Keine Absage an Viridium-Geschäftsmodell

Wichtig war ihm jedoch die Aussage, dass die Bafin-Ablehnung des Zurich-Deals keine generelle Absage der Bafin gegenüber Viridium bedeute. Entsprechend arbeite man auch jetzt schon an der nächsten Transaktion, auch wenn die jetzige Eigentümerstruktur eine solche zum jetzigen Zeitpunkt noch unmöglich macht. Auch der geplatzte Zurich-Deal scheint nicht vollständig aus der Welt zu sein. „Ich schließe grundsätzlich nichts aus“, erklärte Dresig auf die Frage, ob der Deal mit neuen Eigentümern neu belebt werden könnte.

Insgesamt sieht Dresig im deutschen Markt weiter erhebliches Potenzial für externe Run-offs und damit sein Unternehmen. „An einer weiteren Konsolidierung führt kein Weg vorbei, wenn wir die strukturellen Herausforderungen der Branche adressieren und die bestehenden Lebensversicherungen für die Kundinnen und Kunden attraktiver machen wollen.“

In die Karten spielten Viridium dabei nicht nur die fragmentierte Versicherungslandschaft in Deutschland mit derzeit mehr als 80 Lebensversicherern. Diese haben unter anderem oftmals mit veralteten IT-Systemen und einer Vielzahl unterschiedlicher Tarife zu kämpfen. „In einigen Tarifen gibt es teils nur 30 oder 50 Verträge“, macht Dresig die Kleinteiligkeit der Bestände deutlich. Allein bei Proxalto habe es 900 unterschiedliche Tarife gegeben.

Knowhow geht verloren

Die hierfür erforderlichen IT-Systeme seien entsprechend sehr komplex und wartungsintensiv. Oder mit einem anderen Wort: teuer. „Vor allem geht bei den einzelnen Versicherern das Knowhow für die alte Tarife und Systeme zurück“, bemerkt Dresig.
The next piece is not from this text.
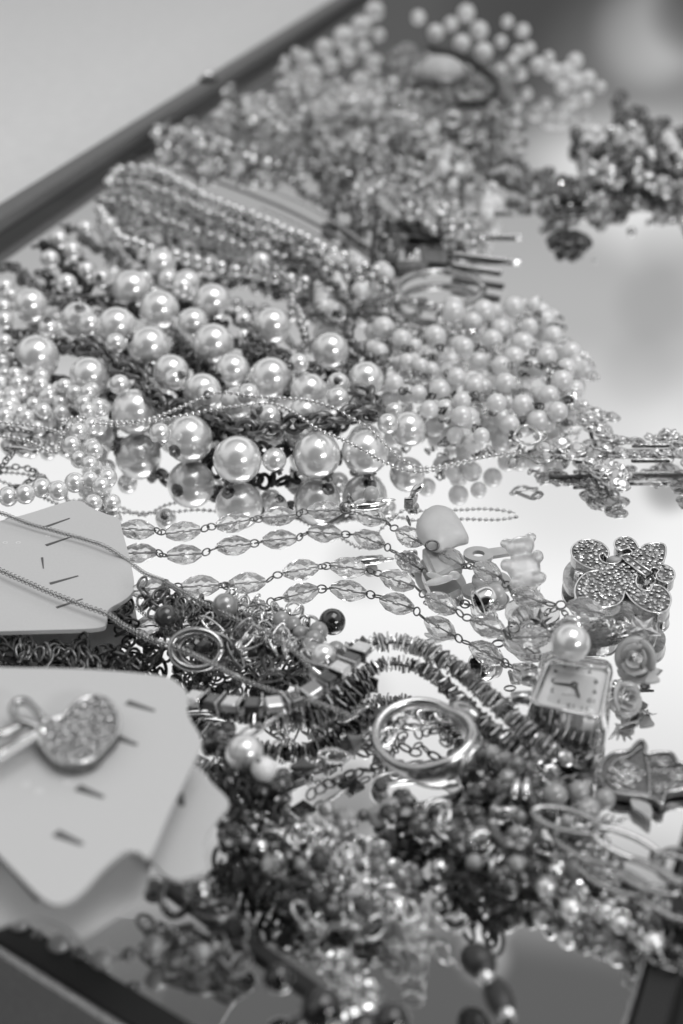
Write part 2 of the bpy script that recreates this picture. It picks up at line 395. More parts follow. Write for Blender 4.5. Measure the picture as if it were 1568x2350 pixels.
def put_pearl(x, y, r, h, root, m='pearl', cap=None, nm='pearl', shape='sphere', capm='gunmetal'):
    p = P(x, y, h); R = pix(r, p)
    if p.z < R: p = P(x, y, R*.98); R = pix(r, p)
    rot = Matrix.Rotation(rnd.uniform(0, 6), 4, 'Z')
    o = part(nm, shape, m, Matrix.Translation(p) @ rot @ S(R), root)
    if cap is not None:
        dx, dy = cap; dx /= r; dy /= r; l = math.hypot(dx, dy)
        if l > 1: dx /= l; dy /= l; l = 1
        toward = math.sqrt(max(0, 1-l*l))
        d = Vector((dx, -dy*ST-toward*CT*0-toward*CT, -dy*CT+toward*ST)).normalized()
        part('bead_cap', 'cap', capm, frame(p+d*R*.96, d) @ S(.9*R/5 + .75), o)
    return p
for x, y, r in big: put_pearl(x, y, r, hp(y), pn, cap=caps_b.get((x, y)))
for x, y, r in small: put_pearl(x, y, r, hp(y)+(6 if y > 590 and y < 1000 and r > 22 else 0), pn, cap=caps_s.get((x, y)), nm='small_pearl')
for x, y, r in [(310,945,54)]: pass
def chain_on(root, pts, a, m, seed=0, wig=1., nm='chain_link', sh='link', f=1.45, rj=25):
    strand('', '', '', pts, LK(a, m, sh, nm, f), root=root, wig=wig, seed=seed, rolljit=rj, jit=.15)
chain_on(pn, [(20,800,9),(110,790,10),(190,800,13),(245,820,14),(270,845,14),(310,862,14),(340,900,13),(370,925,12)], 2.8, 'gunmetal', 1, sh='ring_thick', f=1.35)
chain_on(pn, [(395,930,11),(450,950,11),(520,965,12),(565,985,12),(620,990,13),(660,975,13),(715,965,15),(770,960,15),(820,945,15),(862,948,13),(845,905,13),(810,890,13)], 2.9, 'gunmetal', 2, sh='ring_thick', f=1.35)
chain_on(pn, [(525,715,14),(560,745,13),(590,790,13),(640,810,13),(690,835,12),(730,850,12)], 2.2, 'gunmetal', 3, sh='ring_thick')
for sd, pts in enumerate([[(30,760,5),(130,800,6),(230,800,7),(330,850,7),(430,830,7),(540,790,7),(600,830,6)],[(90,560,6),(150,600,9),(200,680,9),(280,700,9),(330,720,9),(420,700,9),(520,760,9)],[(160,520,5),(260,590,9),(330,620,9),(420,690,9),(470,740,9)],[(260,900,4),(330,890,5),(420,950,5),(520,1000,5),(640,1040,4),(760,980,5),(880,960,4)],[(0,610,4),(60,640,7),(130,690,9),(230,690,9),(240,760,9)],[(390,800,8),(440,830,8),(500,880,8),(600,820,8),(680,900,8),(780,850,8)]]):
    chain_on(pn, pts, 2.1, 'blackened' if sd % 2 else 'gunmetal', 10+sd, wig=6, sh='ring_thick', f=1.4, rj=80)
# ------------------------------------------------------------------ left: twisted rope of small pearls
def twist(name, label, pts, r, m, turns, amp, cat='necklace', seed=0, n=2, gap=1.0, group=None, cordm='gunmetal'):
    pl = path(pts); c = sum(pl, Vector())/len(pl); root = thing(name, label, cat, (c.x, c.y, 0), group)
    Lt = sum((b-a).length for a, b in zip(pl, pl[1:]))
    for s in range(n):
        out = []; acc = 0
        for i, p in enumerate(pl):
            if i: acc += (p-pl[i-1]).length
            t = pl[min(i+1, len(pl)-1)]-pl[max(i-1, 0)]; ph = 2*math.pi*(s/n+acc/Lt*turns)
            q = frame(p, t) @ Vector((0, amp*math.cos(ph), amp*math.sin(ph))); q.z = max(q.z, r*1.0); out.append(q)
        strand('', '', '', out, [B(r, m, 'ball', 'pearl', gap*r*.06)], root=root, cord=.22, cordm=cordm, szj=.06, seed=seed+s)
    return root
twist('pearl_rope', 'twisted rope of small round pearls curling down to the white card at left', [(0,900,5),(60,870,7),(130,905,8),(185,900,9),(215,940,10),(200,985,10),(185,1025,9),(215,1055,8),(225,1090,6),(240,1140,4),(235,1165,3)], 2.5, 'pearl', 4, 2.5, n=2)
twist('pearl_rope', 'single row of small white pearls along the top edge of the white card', [(-40,1165,4),(10,1148,4),(50,1148,4.5),(90,1130,4.5),(130,1138,4.5),(170,1118,5),(200,1120,5),(215,1090,6)], 2.6, 'pearl', .3, 1.2, n=1)
twist('pearl_rope', 'pile of small pearls looping at the left edge under the ball chain', [(-20,830,4),(30,860,5),(60,900,5),(120,925,5),(60,945,4),(10,920,3),(40,980,3),(110,960,4),(170,950,4)], 2.5, 'pearl', 3, 2.6, n=2, seed=9)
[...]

Viele der verantwortlichen IT-Techniker oder Aktuare gehen demnächst in Rente oder haben diesen Schritt bereits hinter sich. So gab es bei der Übernahme des alten Mannheimer Leben-Bestands (heute: Entis) nur noch eine einzige Person, die das alte System damals mitentwickelt hatte.

Für die Versicherer wird die veraltete IT somit zu einem strukturellen Problem, auf das auch die Bafin verstärkt ein Auge wirft. Fehlen die notwendigen Experten im Haus, dürfte der Verkaufspreis zudem geringer ausfallen. „Wir preisen das ein“, erklärt Dresig. 

Selbst hat der Frankfurter Abwicklungs-Spezialist für Spezialfragen bereits Experten wieder aus der Rente geholt. Auch sonst hält man – trotz derzeit ausbleibender Transaktionen – im Rahmen des Programms „Readiness plus“ ausreichend Personal vor. „Wir sind ready für die nächste Akquisition, wann immer diese auch kommt“, sieht Dresig sein Unternehmen gut aufgestellt. Natürlich will man so auch Probleme vermeiden, wie sie im vergangenen Jahr bei Proxalto bekannt wurden. Damals hatten sich zahlreiche Kunden über verspätete oder komplett ausbleibende Zahlungen seitens des Lebensversicherers beschwert.

Viridium kann Gewinn steigern

Bei Viridium will man die Zeit bis zur nächsten Akquisition derweil mit der Verbesserung der bestehenden Plattform sowie der Migrationsprozesse nutzen. Dadurch soll auch die Übernahme kleinerer Bestände für den Abwicklungsspezialisten rentabel werden.

Alles in allem lief das vergangene Geschäftsjahr für die Frankfurter erfolgreich. Das Geschäftsjahr 2023 konnte mit einem Gewinn von 342 Millionen Euro abgeschlossen werden – im Vorjahr waren es noch 331 Millionen Euro gewesen. Ob diese Zahlen die Suche nach neuen Eigentümern einfacher machen, wird sich in den kommenden Monaten zeigen.